Além da denominada “Agenda Mulher”, anunciada com bumbos e pratos em cadeia nacional, o Mineduc levantou este espaço de “diálogo”, ao qual participarão 19 organizações distintas. Instância para qual também foi convocada a Confech. O Mineduc tentou até por telefone obter uma resposta, mas até o momento “não recebeu uma resposta oficial da Confech”, explicou a subsecretária à Pauta.cl.

A Confech assinala que este convite não foi extensivo para as organizações que historicamente levantam as demandas feministas. Além disso, a Confech não foi a protagonista do movimento, e mais, se viu atropelada pelas “assembleias autoconvocadas” e até suas presidentes de federações tiveram que dar um passo ao lado, para que as mulheres integrantes das direções tomassem as vozes correspondentes.

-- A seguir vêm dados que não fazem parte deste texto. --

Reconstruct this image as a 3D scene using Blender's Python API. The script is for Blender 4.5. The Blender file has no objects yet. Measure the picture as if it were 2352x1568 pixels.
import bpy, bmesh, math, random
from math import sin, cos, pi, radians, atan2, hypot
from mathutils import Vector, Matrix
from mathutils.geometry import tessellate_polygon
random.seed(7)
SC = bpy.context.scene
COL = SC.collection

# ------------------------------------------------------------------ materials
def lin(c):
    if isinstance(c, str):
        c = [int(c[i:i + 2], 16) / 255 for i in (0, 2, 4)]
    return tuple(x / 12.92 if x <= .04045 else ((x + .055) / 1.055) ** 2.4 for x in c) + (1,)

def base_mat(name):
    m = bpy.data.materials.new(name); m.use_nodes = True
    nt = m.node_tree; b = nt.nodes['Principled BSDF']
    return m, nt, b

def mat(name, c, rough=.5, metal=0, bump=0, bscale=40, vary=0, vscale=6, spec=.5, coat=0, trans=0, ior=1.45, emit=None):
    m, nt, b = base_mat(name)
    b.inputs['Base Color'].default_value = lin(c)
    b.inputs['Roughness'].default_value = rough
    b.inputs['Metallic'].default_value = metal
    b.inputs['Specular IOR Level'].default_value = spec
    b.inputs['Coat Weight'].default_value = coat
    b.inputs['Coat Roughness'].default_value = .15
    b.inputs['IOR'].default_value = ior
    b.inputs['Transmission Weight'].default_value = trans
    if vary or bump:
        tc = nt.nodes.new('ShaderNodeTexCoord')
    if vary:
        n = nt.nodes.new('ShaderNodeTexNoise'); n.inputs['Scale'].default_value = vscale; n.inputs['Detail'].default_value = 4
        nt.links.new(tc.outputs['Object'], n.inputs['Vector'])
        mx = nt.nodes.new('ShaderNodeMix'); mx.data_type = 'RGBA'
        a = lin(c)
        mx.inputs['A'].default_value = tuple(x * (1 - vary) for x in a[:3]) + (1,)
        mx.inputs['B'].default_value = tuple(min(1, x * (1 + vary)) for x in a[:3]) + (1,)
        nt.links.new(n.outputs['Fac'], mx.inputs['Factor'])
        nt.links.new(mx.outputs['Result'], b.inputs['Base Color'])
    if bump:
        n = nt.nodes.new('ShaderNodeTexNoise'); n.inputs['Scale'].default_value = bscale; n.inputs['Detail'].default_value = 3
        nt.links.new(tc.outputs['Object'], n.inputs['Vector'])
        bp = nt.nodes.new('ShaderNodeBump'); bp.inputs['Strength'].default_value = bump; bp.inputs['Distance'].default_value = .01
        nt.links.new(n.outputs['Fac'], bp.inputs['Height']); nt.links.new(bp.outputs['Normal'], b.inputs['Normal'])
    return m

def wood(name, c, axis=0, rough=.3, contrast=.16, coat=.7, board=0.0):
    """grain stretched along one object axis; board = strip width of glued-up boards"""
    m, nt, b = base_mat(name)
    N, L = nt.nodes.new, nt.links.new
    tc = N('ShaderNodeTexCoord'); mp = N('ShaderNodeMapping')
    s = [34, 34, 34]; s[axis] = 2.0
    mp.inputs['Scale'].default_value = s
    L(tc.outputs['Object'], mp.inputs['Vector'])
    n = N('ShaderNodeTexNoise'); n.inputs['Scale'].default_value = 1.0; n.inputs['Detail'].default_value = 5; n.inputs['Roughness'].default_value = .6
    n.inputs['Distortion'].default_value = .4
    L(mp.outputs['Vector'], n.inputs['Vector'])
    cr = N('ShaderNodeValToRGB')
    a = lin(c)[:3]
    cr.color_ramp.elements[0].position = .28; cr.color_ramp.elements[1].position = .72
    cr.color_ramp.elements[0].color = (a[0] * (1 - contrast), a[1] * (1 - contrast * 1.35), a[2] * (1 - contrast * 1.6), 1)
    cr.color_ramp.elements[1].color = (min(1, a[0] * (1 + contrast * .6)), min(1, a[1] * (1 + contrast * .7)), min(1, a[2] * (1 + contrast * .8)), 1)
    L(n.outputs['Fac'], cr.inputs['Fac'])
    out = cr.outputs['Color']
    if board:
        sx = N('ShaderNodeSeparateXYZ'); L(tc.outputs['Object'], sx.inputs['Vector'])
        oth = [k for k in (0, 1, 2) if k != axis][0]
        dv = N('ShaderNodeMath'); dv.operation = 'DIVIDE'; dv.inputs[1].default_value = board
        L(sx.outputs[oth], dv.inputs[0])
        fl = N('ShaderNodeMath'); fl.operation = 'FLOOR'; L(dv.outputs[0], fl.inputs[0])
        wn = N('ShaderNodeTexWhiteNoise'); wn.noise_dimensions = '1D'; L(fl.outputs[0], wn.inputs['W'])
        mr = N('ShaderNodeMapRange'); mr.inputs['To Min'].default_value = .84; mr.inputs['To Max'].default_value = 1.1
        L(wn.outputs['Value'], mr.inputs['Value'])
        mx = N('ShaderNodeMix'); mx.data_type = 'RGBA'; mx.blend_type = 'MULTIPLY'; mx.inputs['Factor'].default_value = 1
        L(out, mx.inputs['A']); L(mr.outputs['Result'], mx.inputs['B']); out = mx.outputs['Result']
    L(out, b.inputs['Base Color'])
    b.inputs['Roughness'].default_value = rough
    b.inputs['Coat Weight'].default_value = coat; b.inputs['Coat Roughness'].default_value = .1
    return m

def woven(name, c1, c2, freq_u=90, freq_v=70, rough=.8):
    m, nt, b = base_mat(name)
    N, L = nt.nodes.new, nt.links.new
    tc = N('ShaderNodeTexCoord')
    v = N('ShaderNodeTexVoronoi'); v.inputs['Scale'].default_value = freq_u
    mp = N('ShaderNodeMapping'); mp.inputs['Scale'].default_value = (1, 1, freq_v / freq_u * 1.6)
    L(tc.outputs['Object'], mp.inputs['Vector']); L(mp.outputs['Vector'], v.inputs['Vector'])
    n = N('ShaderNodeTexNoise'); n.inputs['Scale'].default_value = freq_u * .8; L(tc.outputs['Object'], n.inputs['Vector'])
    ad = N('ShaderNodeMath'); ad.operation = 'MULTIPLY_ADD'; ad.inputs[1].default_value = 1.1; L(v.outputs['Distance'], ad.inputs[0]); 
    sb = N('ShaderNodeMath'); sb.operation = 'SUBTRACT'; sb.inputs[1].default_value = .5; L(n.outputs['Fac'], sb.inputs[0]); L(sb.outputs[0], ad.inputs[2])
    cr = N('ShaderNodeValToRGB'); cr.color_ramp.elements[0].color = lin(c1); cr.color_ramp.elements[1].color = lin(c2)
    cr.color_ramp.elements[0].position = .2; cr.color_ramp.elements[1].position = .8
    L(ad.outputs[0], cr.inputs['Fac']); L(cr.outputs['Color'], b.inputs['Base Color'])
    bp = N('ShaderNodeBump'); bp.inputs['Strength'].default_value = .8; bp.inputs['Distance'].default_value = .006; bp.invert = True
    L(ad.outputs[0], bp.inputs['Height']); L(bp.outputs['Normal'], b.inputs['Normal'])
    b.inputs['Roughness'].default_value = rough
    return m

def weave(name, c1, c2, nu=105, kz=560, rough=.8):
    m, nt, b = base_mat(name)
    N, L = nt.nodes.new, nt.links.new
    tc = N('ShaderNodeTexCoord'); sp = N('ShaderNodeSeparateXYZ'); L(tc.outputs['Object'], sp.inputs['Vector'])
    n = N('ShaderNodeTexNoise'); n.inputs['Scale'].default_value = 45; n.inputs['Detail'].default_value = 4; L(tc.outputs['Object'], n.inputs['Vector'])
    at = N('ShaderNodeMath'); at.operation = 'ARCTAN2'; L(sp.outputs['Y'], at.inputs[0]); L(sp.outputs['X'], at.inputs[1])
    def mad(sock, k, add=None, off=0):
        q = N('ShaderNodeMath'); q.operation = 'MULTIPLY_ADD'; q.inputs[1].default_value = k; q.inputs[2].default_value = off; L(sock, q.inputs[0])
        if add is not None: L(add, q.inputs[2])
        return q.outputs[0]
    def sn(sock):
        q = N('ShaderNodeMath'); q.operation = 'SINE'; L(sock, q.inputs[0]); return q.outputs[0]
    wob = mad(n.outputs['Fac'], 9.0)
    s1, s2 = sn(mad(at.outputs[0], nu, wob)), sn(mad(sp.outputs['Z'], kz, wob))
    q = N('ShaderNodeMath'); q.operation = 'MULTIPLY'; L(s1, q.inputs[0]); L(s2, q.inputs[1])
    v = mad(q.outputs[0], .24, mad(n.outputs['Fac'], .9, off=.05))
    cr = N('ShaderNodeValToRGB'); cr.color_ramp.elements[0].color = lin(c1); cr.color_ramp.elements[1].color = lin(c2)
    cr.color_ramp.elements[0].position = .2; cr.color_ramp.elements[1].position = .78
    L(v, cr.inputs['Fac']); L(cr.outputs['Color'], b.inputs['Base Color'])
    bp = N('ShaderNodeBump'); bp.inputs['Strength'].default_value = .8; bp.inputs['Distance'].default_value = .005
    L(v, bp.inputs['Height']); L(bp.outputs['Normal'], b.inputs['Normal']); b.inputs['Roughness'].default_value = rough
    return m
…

“O Governo nos tratou como intransigentes, porém o convite só foi feito à Confech”, explica Francisca Ochoa, secretária de comunicações da Fech, Acrescenta que o Executivo ofereceu uma mesa “sem objetivos claros” e que também não incluiu a principal demanda do movimento, o sentar as bases para uma educação não sexista.

Apesar da posição da Confech e das estudantes organizadas nas assembleias feministas, a comissão começará a se reunir nesta quinta-feira e tem como principal objetivo coletar “recomendações” precisas para o Mineduc, ainda que não descartem que algumas de suas propostas possam passar a ser traduzidas em um projeto de lei.